Leave It at the Door

I have a bias that I think most teachers, to some degree, share.  My early experiences in school were pretty good. I learned, made friends, played at recess, understood my lessons, got help when I needed it and stayed out of trouble.  My home life was stable, strict, safe, and supportive.  By default, that’s the mental space I occupy when I think about my what I want for students in my classroom and when I plan my work day. I want my students to feel the way I felt at their age.  I filter my expectations through my experiences. Talk about rose-colored glasses.

My students don’t live that life.  (A disclaimer here: When I say my students, I obviously don’t mean all of my students. But I do mean many.  Too many. It’s of them that I’m thinking.)

My students have jobs (have to have them, in many cases), absent parents, revolving parents, deadbeat parents, drug-addicted parents, step-parents, dead parents, overworked parents, resigned parents, neglected siblings (who they are raising), violence in their neighborhoods, violence in their homes, drugs in their neighborhoods, drugs in their homes, drugs in their veins, a mistrust of authority (often with reason), children of their own. The list of challenges is long, immediate and crushingly real.  

My students have very little reliable, caring guidance to light the way down a path away from this chaos.

I has taken me a long time to make peace with the idea that many of my students feel like their lives are spinning out of control.  Who am I to assume that they can unload that chaos and turmoil at the door?  I used to expect that…sometimes I still do, to be honest.  For a long time, my mantra was,  “Just leave the chaos at the door and do things my way in here.   If you can’t do that, we’re going to have a problem.”

I was partially right, for the record.  We did have a problem; we had two in fact, the one my student brought into my classroom and the one that my inflexibility created between the student and myself.  This isn’t a great model, by the way.

Sometimes students can’t leave life at the door.  They don’t have the capacity and have never been taught the skills.  The chaos lives in them. It swirls and tears at their insides and the fact that it’s ever contained is a testament to their effort to work in the system.  Some of them have never known anything else and sometimes, the chaos wins.  

They know confrontation, they live it, they’re comfortable with it.  They can DO confrontation.

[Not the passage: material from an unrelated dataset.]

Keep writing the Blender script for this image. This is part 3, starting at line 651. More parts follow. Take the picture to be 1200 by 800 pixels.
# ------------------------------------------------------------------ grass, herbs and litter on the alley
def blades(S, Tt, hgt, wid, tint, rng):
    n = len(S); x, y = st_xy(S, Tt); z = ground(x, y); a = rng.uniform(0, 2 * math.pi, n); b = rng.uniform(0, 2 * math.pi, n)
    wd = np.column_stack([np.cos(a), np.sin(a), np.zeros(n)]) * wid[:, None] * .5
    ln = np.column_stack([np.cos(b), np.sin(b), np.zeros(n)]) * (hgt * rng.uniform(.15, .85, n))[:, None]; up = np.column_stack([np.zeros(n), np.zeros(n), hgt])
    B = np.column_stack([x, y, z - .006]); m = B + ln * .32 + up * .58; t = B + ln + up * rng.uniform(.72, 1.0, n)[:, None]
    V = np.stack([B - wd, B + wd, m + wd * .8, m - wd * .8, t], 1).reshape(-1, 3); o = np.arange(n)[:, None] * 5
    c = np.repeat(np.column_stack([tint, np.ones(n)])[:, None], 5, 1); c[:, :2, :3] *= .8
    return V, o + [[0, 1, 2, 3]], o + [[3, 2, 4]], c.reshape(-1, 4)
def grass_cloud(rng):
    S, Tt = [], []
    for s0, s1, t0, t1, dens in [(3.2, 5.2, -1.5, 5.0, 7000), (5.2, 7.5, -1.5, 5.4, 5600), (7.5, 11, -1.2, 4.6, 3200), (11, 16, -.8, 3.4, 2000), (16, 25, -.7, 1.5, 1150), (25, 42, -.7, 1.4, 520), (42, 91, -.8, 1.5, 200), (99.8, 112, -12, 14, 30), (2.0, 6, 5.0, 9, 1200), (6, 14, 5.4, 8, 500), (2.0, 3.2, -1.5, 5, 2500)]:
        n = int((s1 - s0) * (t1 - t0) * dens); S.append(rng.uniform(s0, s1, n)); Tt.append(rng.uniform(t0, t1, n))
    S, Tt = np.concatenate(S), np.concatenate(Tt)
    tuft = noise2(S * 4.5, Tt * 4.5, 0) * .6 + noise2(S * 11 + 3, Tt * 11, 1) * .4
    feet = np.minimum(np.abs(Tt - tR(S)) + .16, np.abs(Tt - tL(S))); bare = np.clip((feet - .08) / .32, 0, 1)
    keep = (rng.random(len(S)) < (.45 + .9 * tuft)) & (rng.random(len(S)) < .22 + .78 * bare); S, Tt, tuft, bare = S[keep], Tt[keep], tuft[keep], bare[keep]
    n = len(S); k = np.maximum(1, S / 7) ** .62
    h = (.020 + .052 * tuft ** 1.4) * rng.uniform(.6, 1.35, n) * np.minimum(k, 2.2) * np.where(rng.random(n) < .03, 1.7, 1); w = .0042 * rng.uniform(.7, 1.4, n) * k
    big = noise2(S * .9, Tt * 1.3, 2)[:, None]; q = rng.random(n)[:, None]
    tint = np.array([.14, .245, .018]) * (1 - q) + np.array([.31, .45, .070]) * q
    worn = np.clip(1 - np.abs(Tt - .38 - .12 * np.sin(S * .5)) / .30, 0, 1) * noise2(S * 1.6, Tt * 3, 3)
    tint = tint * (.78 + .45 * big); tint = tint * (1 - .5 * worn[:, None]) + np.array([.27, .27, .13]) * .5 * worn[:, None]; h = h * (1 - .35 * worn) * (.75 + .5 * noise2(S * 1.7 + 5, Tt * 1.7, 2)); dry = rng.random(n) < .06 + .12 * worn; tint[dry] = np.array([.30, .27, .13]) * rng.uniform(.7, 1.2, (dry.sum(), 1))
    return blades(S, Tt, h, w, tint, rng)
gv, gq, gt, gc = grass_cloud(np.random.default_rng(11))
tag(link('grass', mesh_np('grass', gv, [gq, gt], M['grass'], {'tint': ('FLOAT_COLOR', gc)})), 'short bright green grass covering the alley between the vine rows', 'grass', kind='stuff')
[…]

That’s where my mental model of my classroom fails them.  Assumed authority, inflexible rules and confrontational discipline are weak strategies that don’t help my kids. They know confrontation, they live it, they’re comfortable with it.  They can DO confrontation. 

They struggle when I meet their chaos with kindness.

Learning kindness has been hard for me, not because I’m a jerk (well, sometimes) but because that’s not the model that lives in my head. I grew up in rural Ohio, my parents were strict(ish), I served in the military…in my head the ideal model of organization is top down, which is pretty easy, when you think about it.  The whole framework of life is given to you. Its structure. Its rules. Its authority.  How easy it was for me!  In contrast, how hard it must be to forge order in the absence of these things.

Here’s a secret; I still believe in those things. I want students to feel the security of structure, the paradoxical freedom that rules give us, the direction that authority can bring to worthy tasks. But I had a lifetime to live those things and to learn to trust them. My kids…too many of my kids, don’t have that trust in our systems.  

So I’m trying to build a new mental model that starts with trust and kindness. I now think those are the paths away from the chaos, rather than confrontation.

Confrontation? I’m learning to leave that at the door.